### INPUT DATA
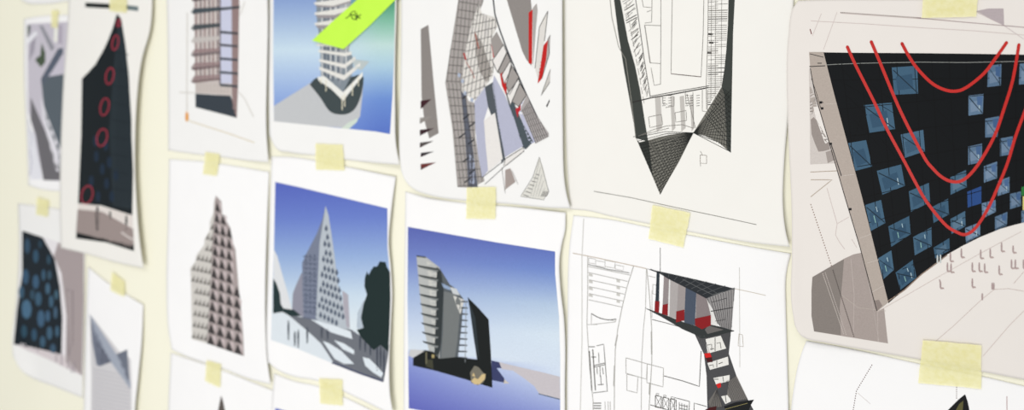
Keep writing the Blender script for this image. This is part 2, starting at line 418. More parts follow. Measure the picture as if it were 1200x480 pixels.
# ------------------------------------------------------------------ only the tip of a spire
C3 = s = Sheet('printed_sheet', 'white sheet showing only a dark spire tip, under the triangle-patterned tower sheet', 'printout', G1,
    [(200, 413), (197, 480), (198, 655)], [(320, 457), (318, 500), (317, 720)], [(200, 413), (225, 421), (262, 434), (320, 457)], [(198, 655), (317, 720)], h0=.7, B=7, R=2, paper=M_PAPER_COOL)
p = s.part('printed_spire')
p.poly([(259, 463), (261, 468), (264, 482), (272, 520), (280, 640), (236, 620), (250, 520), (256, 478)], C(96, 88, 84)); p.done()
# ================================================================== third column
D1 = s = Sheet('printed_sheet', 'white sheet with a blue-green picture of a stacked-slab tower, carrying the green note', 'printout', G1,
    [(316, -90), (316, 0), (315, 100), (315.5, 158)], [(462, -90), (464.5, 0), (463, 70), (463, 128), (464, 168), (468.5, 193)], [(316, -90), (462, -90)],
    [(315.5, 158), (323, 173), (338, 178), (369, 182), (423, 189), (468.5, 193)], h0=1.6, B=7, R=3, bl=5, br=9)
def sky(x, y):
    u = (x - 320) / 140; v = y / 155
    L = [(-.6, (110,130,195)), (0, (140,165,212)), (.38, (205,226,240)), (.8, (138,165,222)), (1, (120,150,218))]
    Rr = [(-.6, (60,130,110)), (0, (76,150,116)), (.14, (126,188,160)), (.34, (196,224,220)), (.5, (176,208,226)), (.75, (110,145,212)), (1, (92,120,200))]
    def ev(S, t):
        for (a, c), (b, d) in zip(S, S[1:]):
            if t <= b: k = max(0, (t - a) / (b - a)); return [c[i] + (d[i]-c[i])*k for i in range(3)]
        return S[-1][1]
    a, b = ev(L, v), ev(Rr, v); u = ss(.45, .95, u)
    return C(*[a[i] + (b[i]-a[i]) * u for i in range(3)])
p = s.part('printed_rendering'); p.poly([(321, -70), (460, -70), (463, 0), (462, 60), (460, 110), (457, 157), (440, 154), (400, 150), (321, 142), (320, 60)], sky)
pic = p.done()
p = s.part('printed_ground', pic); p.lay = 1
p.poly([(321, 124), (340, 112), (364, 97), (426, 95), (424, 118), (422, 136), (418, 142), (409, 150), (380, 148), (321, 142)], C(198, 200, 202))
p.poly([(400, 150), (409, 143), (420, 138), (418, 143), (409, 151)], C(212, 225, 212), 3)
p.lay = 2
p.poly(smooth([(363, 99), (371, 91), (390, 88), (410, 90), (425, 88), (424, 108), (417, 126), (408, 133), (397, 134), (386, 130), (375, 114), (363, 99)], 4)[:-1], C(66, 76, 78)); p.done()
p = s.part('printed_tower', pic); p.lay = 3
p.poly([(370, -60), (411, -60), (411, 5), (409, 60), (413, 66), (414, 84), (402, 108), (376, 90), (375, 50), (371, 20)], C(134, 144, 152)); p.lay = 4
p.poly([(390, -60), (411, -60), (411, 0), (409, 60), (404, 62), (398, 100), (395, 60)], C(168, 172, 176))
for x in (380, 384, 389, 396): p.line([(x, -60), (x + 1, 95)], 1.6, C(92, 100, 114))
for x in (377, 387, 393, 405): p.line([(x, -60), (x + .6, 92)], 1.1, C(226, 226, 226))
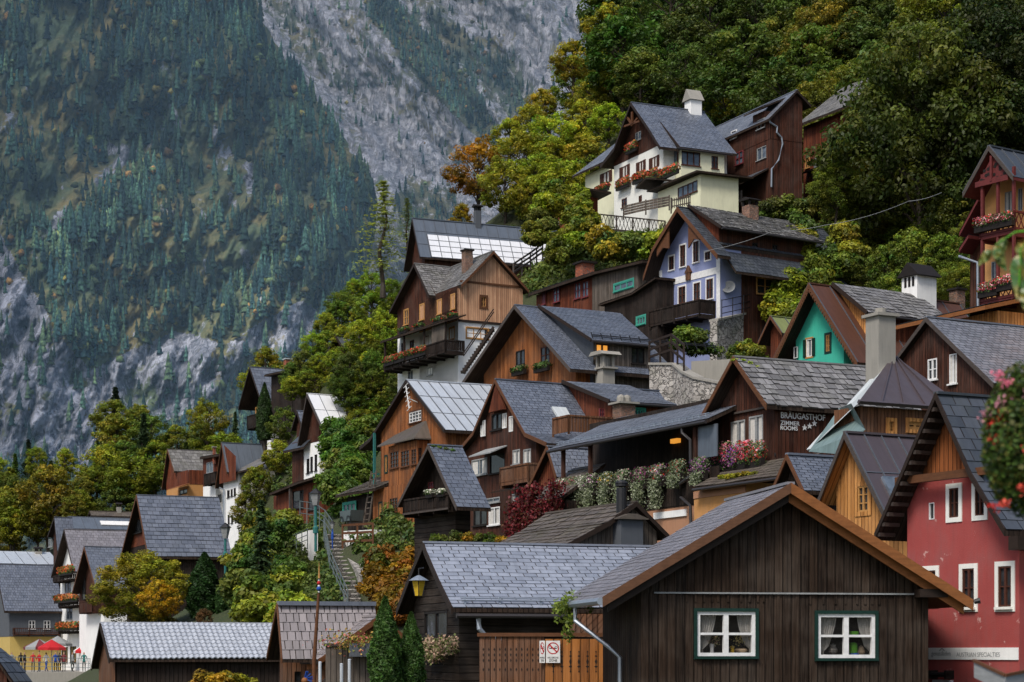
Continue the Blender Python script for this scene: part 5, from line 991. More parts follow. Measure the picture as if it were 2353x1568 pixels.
######
--- PROBLEM TO SOLVE ---
Give a single number: the count of lines above that include the word "More".

--- ANSWER TO THIS PROBLEM ---
2